_TO BE DONE_: Extract the listing in its entirety, keeping each line identical to the original.

_INFORMATION SHOWN_:
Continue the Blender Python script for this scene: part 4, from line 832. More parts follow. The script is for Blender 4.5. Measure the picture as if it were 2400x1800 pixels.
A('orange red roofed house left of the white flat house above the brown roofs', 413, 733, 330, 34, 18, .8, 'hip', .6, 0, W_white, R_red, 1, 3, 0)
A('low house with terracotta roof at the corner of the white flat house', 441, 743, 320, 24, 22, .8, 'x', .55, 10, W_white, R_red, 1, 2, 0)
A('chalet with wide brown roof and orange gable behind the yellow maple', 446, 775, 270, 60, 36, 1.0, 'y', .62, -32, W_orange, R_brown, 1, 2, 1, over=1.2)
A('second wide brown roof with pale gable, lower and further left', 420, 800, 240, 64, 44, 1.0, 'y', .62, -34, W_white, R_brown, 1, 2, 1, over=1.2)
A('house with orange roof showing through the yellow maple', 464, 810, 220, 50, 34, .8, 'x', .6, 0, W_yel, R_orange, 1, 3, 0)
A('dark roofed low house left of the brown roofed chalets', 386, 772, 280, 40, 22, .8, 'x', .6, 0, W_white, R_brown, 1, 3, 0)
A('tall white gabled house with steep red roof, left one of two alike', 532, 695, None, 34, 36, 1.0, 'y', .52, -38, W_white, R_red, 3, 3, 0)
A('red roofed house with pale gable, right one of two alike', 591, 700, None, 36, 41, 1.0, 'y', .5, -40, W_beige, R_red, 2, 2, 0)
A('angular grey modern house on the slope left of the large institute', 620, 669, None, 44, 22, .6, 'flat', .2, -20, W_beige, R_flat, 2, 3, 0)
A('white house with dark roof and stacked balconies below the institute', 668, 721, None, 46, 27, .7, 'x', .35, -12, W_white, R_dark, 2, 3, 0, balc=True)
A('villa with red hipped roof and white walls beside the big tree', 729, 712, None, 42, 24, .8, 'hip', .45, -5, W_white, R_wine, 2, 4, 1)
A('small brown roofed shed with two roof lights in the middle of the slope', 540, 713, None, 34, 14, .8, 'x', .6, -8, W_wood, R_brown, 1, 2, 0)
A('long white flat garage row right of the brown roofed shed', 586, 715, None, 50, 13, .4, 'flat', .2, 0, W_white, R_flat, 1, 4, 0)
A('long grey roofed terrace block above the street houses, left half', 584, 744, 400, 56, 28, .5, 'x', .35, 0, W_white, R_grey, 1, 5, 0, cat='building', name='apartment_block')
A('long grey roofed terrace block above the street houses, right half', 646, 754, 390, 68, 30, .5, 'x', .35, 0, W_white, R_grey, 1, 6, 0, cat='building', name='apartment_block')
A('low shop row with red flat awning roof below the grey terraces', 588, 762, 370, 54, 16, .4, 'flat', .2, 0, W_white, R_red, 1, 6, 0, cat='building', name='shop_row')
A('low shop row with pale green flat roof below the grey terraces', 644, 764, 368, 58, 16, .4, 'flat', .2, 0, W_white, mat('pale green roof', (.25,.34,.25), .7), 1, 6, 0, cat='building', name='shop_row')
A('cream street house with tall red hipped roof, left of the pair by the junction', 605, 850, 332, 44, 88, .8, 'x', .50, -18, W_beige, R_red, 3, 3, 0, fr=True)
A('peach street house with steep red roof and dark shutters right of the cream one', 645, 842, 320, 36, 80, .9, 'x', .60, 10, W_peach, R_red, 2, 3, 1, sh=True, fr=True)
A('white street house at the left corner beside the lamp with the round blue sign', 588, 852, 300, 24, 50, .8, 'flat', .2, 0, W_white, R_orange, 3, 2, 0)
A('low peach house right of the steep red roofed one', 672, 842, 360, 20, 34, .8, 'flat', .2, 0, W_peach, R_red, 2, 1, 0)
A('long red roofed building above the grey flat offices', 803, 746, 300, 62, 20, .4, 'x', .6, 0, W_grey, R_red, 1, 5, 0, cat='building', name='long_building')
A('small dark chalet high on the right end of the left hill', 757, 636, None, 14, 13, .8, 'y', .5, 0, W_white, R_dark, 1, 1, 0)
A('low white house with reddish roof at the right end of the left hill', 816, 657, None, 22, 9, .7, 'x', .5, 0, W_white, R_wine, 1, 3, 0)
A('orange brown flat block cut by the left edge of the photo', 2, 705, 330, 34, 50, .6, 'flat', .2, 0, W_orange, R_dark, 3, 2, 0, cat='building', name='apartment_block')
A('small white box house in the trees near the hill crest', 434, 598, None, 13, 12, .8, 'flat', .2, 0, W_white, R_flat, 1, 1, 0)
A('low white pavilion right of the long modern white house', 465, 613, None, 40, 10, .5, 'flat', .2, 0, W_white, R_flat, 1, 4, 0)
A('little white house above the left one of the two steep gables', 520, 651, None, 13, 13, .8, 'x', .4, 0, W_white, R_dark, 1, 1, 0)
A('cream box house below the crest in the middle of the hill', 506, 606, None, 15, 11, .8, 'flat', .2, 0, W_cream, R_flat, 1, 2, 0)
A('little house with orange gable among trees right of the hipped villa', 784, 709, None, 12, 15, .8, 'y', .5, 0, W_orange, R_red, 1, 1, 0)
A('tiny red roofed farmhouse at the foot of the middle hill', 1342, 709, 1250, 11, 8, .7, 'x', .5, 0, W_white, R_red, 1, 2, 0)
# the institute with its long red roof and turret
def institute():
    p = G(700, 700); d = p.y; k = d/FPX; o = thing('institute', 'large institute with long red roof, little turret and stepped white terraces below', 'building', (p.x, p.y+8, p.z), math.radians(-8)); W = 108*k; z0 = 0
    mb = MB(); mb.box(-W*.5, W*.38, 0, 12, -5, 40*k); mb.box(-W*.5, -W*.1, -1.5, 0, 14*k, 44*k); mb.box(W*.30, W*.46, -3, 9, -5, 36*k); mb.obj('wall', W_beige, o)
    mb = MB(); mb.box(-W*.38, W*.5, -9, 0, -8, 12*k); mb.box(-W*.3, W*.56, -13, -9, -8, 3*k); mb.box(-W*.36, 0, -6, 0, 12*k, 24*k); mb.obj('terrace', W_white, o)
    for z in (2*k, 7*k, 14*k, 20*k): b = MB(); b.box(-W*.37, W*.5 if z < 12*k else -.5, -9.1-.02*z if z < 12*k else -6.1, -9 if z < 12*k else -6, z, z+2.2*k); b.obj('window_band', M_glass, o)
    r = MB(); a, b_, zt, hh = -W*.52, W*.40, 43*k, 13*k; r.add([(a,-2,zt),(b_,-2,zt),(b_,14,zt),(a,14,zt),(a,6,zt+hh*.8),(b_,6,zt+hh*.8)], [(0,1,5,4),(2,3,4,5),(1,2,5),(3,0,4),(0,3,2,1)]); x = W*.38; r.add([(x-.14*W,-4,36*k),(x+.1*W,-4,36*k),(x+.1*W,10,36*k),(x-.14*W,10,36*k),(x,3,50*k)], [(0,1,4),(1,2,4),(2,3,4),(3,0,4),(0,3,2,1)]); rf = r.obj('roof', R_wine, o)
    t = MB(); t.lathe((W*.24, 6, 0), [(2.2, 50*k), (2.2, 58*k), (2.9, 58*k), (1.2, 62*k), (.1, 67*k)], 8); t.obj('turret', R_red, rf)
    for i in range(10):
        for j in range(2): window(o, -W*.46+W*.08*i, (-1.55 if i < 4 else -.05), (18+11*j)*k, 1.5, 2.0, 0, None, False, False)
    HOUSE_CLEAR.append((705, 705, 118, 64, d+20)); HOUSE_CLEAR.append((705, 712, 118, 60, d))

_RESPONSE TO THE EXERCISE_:
Continue the Blender Python script for this scene: part 4, from line 832. More parts follow. The script is for Blender 4.5. Measure the picture as if it were 2400x1800 pixels.
A('orange red roofed house left of the white flat house above the brown roofs', 413, 733, 330, 34, 18, .8, 'hip', .6, 0, W_white, R_red, 1, 3, 0)
A('low house with terracotta roof at the corner of the white flat house', 441, 743, 320, 24, 22, .8, 'x', .55, 10, W_white, R_red, 1, 2, 0)
A('chalet with wide brown roof and orange gable behind the yellow maple', 446, 775, 270, 60, 36, 1.0, 'y', .62, -32, W_orange, R_brown, 1, 2, 1, over=1.2)
A('second wide brown roof with pale gable, lower and further left', 420, 800, 240, 64, 44, 1.0, 'y', .62, -34, W_white, R_brown, 1, 2, 1, over=1.2)
A('house with orange roof showing through the yellow maple', 464, 810, 220, 50, 34, .8, 'x', .6, 0, W_yel, R_orange, 1, 3, 0)
A('dark roofed low house left of the brown roofed chalets', 386, 772, 280, 40, 22, .8, 'x', .6, 0, W_white, R_brown, 1, 3, 0)
A('tall white gabled house with steep red roof, left one of two alike', 532, 695, None, 34, 36, 1.0, 'y', .52, -38, W_white, R_red, 3, 3, 0)
A('red roofed house with pale gable, right one of two alike', 591, 700, None, 36, 41, 1.0, 'y', .5, -40, W_beige, R_red, 2, 2, 0)
A('angular grey modern house on the slope left of the large institute', 620, 669, None, 44, 22, .6, 'flat', .2, -20, W_beige, R_flat, 2, 3, 0)
A('white house with dark roof and stacked balconies below the institute', 668, 721, None, 46, 27, .7, 'x', .35, -12, W_white, R_dark, 2, 3, 0, balc=True)
A('villa with red hipped roof and white walls beside the big tree', 729, 712, None, 42, 24, .8, 'hip', .45, -5, W_white, R_wine, 2, 4, 1)
A('small brown roofed shed with two roof lights in the middle of the slope', 540, 713, None, 34, 14, .8, 'x', .6, -8, W_wood, R_brown, 1, 2, 0)
A('long white flat garage row right of the brown roofed shed', 586, 715, None, 50, 13, .4, 'flat', .2, 0, W_white, R_flat, 1, 4, 0)
A('long grey roofed terrace block above the street houses, left half', 584, 744, 400, 56, 28, .5, 'x', .35, 0, W_white, R_grey, 1, 5, 0, cat='building', name='apartment_block')
A('long grey roofed terrace block above the street houses, right half', 646, 754, 390, 68, 30, .5, 'x', .35, 0, W_white, R_grey, 1, 6, 0, cat='building', name='apartment_block')
A('low shop row with red flat awning roof below the grey terraces', 588, 762, 370, 54, 16, .4, 'flat', .2, 0, W_white, R_red, 1, 6, 0, cat='building', name='shop_row')
A('low shop row with pale green flat roof below the grey terraces', 644, 764, 368, 58, 16, .4, 'flat', .2, 0, W_white, mat('pale green roof', (.25,.34,.25), .7), 1, 6, 0, cat='building', name='shop_row')
A('cream street house with tall red hipped roof, left of the pair by the junction', 605, 850, 332, 44, 88, .8, 'x', .50, -18, W_beige, R_red, 3, 3, 0, fr=True)
A('peach street house with steep red roof and dark shutters right of the cream one', 645, 842, 320, 36, 80, .9, 'x', .60, 10, W_peach, R_red, 2, 3, 1, sh=True, fr=True)
A('white street house at the left corner beside the lamp with the round blue sign', 588, 852, 300, 24, 50, .8, 'flat', .2, 0, W_white, R_orange, 3, 2, 0)
A('low peach house right of the steep red roofed one', 672, 842, 360, 20, 34, .8, 'flat', .2, 0, W_peach, R_red, 2, 1, 0)
A('long red roofed building above the grey flat offices', 803, 746, 300, 62, 20, .4, 'x', .6, 0, W_grey, R_red, 1, 5, 0, cat='building', name='long_building')
A('small dark chalet high on the right end of the left hill', 757, 636, None, 14, 13, .8, 'y', .5, 0, W_white, R_dark, 1, 1, 0)
A('low white house with reddish roof at the right end of the left hill', 816, 657, None, 22, 9, .7, 'x', .5, 0, W_white, R_wine, 1, 3, 0)
A('orange brown flat block cut by the left edge of the photo', 2, 705, 330, 34, 50, .6, 'flat', .2, 0, W_orange, R_dark, 3, 2, 0, cat='building', name='apartment_block')
A('small white box house in the trees near the hill crest', 434, 598, None, 13, 12, .8, 'flat', .2, 0, W_white, R_flat, 1, 1, 0)
A('low white pavilion right of the long modern white house', 465, 613, None, 40, 10, .5, 'flat', .2, 0, W_white, R_flat, 1, 4, 0)
A('little white house above the left one of the two steep gables', 520, 651, None, 13, 13, .8, 'x', .4, 0, W_white, R_dark, 1, 1, 0)
A('cream box house below the crest in the middle of the hill', 506, 606, None, 15, 11, .8, 'flat', .2, 0, W_cream, R_flat, 1, 2, 0)
A('little house with orange gable among trees right of the hipped villa', 784, 709, None, 12, 15, .8, 'y', .5, 0, W_orange, R_red, 1, 1, 0)
A('tiny red roofed farmhouse at the foot of the middle hill', 1342, 709, 1250, 11, 8, .7, 'x', .5, 0, W_white, R_red, 1, 2, 0)
# the institute with its long red roof and turret
def institute():
    p = G(700, 700); d = p.y; k = d/FPX; o = thing('institute', 'large institute with long red roof, little turret and stepped white terraces below', 'building', (p.x, p.y+8, p.z), math.radians(-8)); W = 108*k; z0 = 0
    mb = MB(); mb.box(-W*.5, W*.38, 0, 12, -5, 40*k); mb.box(-W*.5, -W*.1, -1.5, 0, 14*k, 44*k); mb.box(W*.30, W*.46, -3, 9, -5, 36*k); mb.obj('wall', W_beige, o)
    mb = MB(); mb.box(-W*.38, W*.5, -9, 0, -8, 12*k); mb.box(-W*.3, W*.56, -13, -9, -8, 3*k); mb.box(-W*.36, 0, -6, 0, 12*k, 24*k); mb.obj('terrace', W_white, o)
    for z in (2*k, 7*k, 14*k, 20*k): b = MB(); b.box(-W*.37, W*.5 if z < 12*k else -.5, -9.1-.02*z if z < 12*k else -6.1, -9 if z < 12*k else -6, z, z+2.2*k); b.obj('window_band', M_glass, o)
    r = MB(); a, b_, zt, hh = -W*.52, W*.40, 43*k, 13*k; r.add([(a,-2,zt),(b_,-2,zt),(b_,14,zt),(a,14,zt),(a,6,zt+hh*.8),(b_,6,zt+hh*.8)], [(0,1,5,4),(2,3,4,5),(1,2,5),(3,0,4),(0,3,2,1)]); x = W*.38; r.add([(x-.14*W,-4,36*k),(x+.1*W,-4,36*k),(x+.1*W,10,36*k),(x-.14*W,10,36*k),(x,3,50*k)], [(0,1,4),(1,2,4),(2,3,4),(3,0,4),(0,3,2,1)]); rf = r.obj('roof', R_wine, o)
    t = MB(); t.lathe((W*.24, 6, 0), [(2.2, 50*k), (2.2, 58*k), (2.9, 58*k), (1.2, 62*k), (.1, 67*k)], 8); t.obj('turret', R_red, rf)
    for i in range(10):
        for j in range(2): window(o, -W*.46+W*.08*i, (-1.55 if i < 4 else -.05), (18+11*j)*k, 1.5, 2.0, 0, None, False, False)
    HOUSE_CLEAR.append((705, 705, 118, 64, d+20)); HOUSE_CLEAR.append((705, 712, 118, 60, d))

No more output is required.